Ocwen profit drops as servicer makes deals for mortgage rights

By Andrew Scoggin
• May 3, 2012 • 8:00am

Ocwen Financial Corp. ($44.64 -0.48%) saw its first-quarter profits fall nearly 13% as the subprime mortgage servicer’s portfolio fell to $119 billion.

The Atlanta company reported income of $19.3 million, or 14 cents a share, for the quarter ended March 31, down from $22.1 million, or 21 cents a share, for the same period in 2011.

Ocwen’s profits fell short of analysts’ expectations of 31 cents a share, according to Thomson Reuters.

First-quarter results bested Ocwen’s fourth-quarter income of $9.7 million, as the company absorbed costs from the acquisition of Litton Loan Servicing from Goldman Sachs ($161.56 -2.59%).

Revenue spiked from a year earlier, up 48% to $164.5 million from $111 million in the first quarter 2011.

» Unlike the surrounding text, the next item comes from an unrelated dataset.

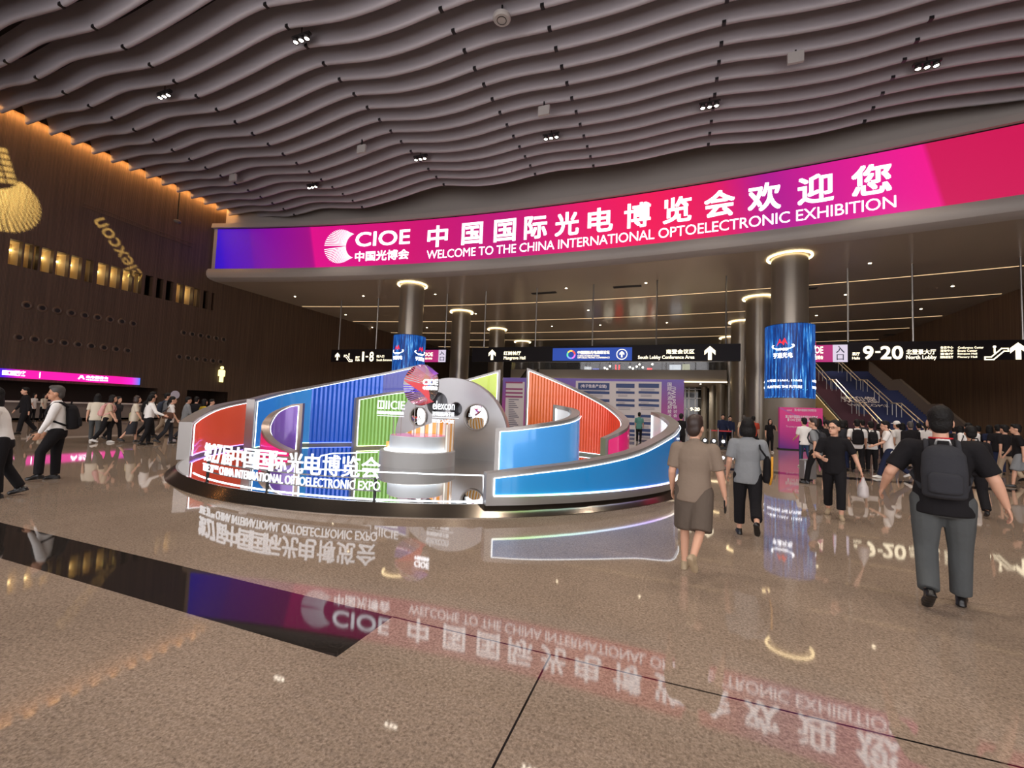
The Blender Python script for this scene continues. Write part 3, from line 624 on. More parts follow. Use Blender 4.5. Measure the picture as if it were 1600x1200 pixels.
WP = mat('panel_white', S(214, 206, 206), .5); NAVY = mat('table_navy', S(44, 66, 120), .5); ROSE = mat('table_rose', S(150, 60, 110), .5); LTX = mat('small_print', S(120, 116, 130), .6); WTX = mat('white_print', S(240, 232, 240), .5)
ta = MB(); tb = MB(); tt_ = MB()
def block(px0, px1, py0, py1): a, b_ = pb(px0, py1), pb(px1, py0); return a[0], a[1], b_[0], b_[1]
def rects(mb, u0, v0, u1, v1, t): mb.add([PF(u0, v0, t), PF(u1, v0, t), PF(u1, v1, t), PF(u0, v1, t)], [(0, 1, 2, 3)])
for p0, p1 in ((789, 821), (898, 1034)):
    u0, v0, u1, v1 = block(p0, p1, 597, 683); rel(MB().box(((u0+u1)/2, PBY-.17, (v0+v1)/2), (u1-u0, .04, v1-v0)).build('timetable_panel', WP, prog))
rows_ = [(600, 606), (612, 615), (624, 627), (632, 635), (649, 652), (660, 663), (671, 674), (678, 680)]
for c0_, c1_ in ((963, 992), (998, 1030), (904, 953)):
    for j, (y0, y1) in enumerate(rows_):
        u0, v0, u1, v1 = block(c0_, c1_, y0, y1)
        rects(ta, u0, v0, u1, v1, .045)
        for q_ in range(2): rects(tb, u0+.15, v0-.12-.1*q_, u1-.3-.2*(j % 3), v0-.09-.1*q_, .045)
u0, v0, u1, v1 = block(904, 953, 599, 609); rects(ta, u0, v0, u1, v1, .05); put_text(tt_, '(电子信息产业链)', lambda u, v, t=0.: PF(u, v, .06+t), (u0+.2, v0+.12, u1-.2, v1-.1), .03, 1)
ts = MB()
for y0 in (597, 607, 613, 619): u0, v0, u1, v1 = block(791, 818, y0, y0+2); rects(ts, u0, v0, u1, v1, .045)
for k in range(16): u0, v0, u1, v1 = block(796, 812-(k*7) % 9, 624+3*k, 625+3*k); rects(tb, u0, v0, u1, v1, .045)
rel(ta.build('table_header', NAVY, prog)); rel(tb.build('small_print', LTX, prog)); rel(ts.build('rose_header', ROSE, prog))
put_text(tt_, '(IWAPS)', lambda u, v, t=0.: PF(pb(1055, 620)[0]-.38+v, 3.72-u, .02+t), (0, .0, 1.35, .42), .015, 2)
for k, ch in enumerate('国际先进光刻技术'): u0, v0, u1, v1 = block(1043, 1049.5, 598+7.0*k, 604+7.0*k); put_text(tt_, ch, lambda u, v, t=0.: PF(u, v, .02+t), (u0, v0, u1, v1), .02, 1)
for k, ch in enumerate('研讨会'): u0, v0, u1, v1 = block(1052, 1058, 634+6.5*k, 639+6.5*k); put_text(tt_, ch, lambda u, v, t=0.: PF(u, v, .02+t), (u0, v0, u1, v1), .02, 1)
rel(tt_.build('lettering', WTX, prog))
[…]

Ocwen said Thursday that it spent $615 million to acquire mortgage servicing rights on $30.3 billion of unpaid principal balance from JPMorgan Chase ($53.55 -0.56%) and Saxon Mortgage. That April 2 transaction led to $3.4 million ramp-up expenses in the first quarter.

The company also agreed to a deal with Aurora Bank to acquire roughly $1.9 billion in servicing rights on commercial mortgages. Ocwen said it expects the deal to close by the end of May.

“We continue to see a healthy pipeline of potential new servicing transactions, and we expect to close additional transactions in coming months,” Ocwen CEO Ron Faris said in a news release. “These transactions will most likely include both private-label and agency servicing.”

William Erbey, Ocwen’s chairman, said the announced deals would bring the company’s portfolio to $119 billion, down from a previously reported $129.9 billion. But Home Loan Servicing Solutions ($24.29 -0.08%), an Ocwen spin-off, filed for an IPO during the first quarter, and also bought $15 billion of servicing rights in unpaid principal balance from Ocwen.

Total nonperforming loans and REO as a percentage of Ocwen’s total portfolio fell to 25.6% from 27.9% three months earlier, but rose from 24.7% in March 2011.